Fri, April 17, 4:05 to 6:05pm, Virtual Room

Abstract

As we sought to implement an innovative identification and curricular option for historically under-represented students from low-income rural schools, we encountered a series of challenges stemming from four sources. The first was a “firm” set of beliefs about “giftedness” and how students should be selected. This presented a major challenge in obtaining agreement to use alternative strategies (i.e., local norms) for identifying and placing students in gifted services. The second was the reality of poorly resourced schools, some with only one teacher of the gifted serving seven or eight sites and/or teachers in the general education classrooms being tasked with instruction without having been privileged the resources to understand the learning characteristics of those students or the pedagogical skills to address their learning needs. Without adequate resources for gifted education, general education teachers were unfamiliar with enrichment strategies designed for the gifted learning; thus leading to the third challenge: low expectations teachers held of their students which created a challenge in getting teachers to implement the curriculum with fidelity. The final challenge was also related to fidelity: the oppressive influence of state assessments and their influence in dictating curriculum and instruction across classrooms.

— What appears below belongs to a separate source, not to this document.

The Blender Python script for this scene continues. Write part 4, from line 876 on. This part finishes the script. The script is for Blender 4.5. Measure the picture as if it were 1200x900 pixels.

To address the first challenge, we cultivated trusting relationships with those responsible for gifted education programming and the administrators who led instructional decision-making. We also used pilot data as evidence to demonstrate the effectiveness in identifying alternative pools of students who were successful in the classroom where the curriculum was being offered and used teacher-testimony to increase credibility about the quality of the curriculum. In addition, in preparing teachers for their role in the identification process, we used multiple examples and elicited the teachers’ first-hand accounts of the ways giftedness might manifest in rural communities. For the second challenge, we did not have the funds to address personnel shortages nor the access to develop content expertise directly through extended staff development; therefore, we built extensive direction for implementation (e.g. ways to group based on formative assessments included in the curricular documents, explanations of concepts) to ensure their understanding of the curriculum was complete and made implementation viable. We also adapted each unit to the specific community in which the curriculum was being implemented by varying literature and resources used to teach concepts and to make activities relevant to the students in the project. To increase fidelity, we used data from the pilot district (e.g., examples of student products) to raise teacher expectations of what the students might accomplish as a result of participation in the project. Finally, we included the specific standards from the state language arts requirements with each lesson so teachers could feel comfortable that their students would be learning the skills and content necessary for success on the state assessments. In this presentation we will elaborate on the challenges to implementation and the approaches we used in addressing those challenges in conjunction with the results of the implementation (fidelity and student outcomes).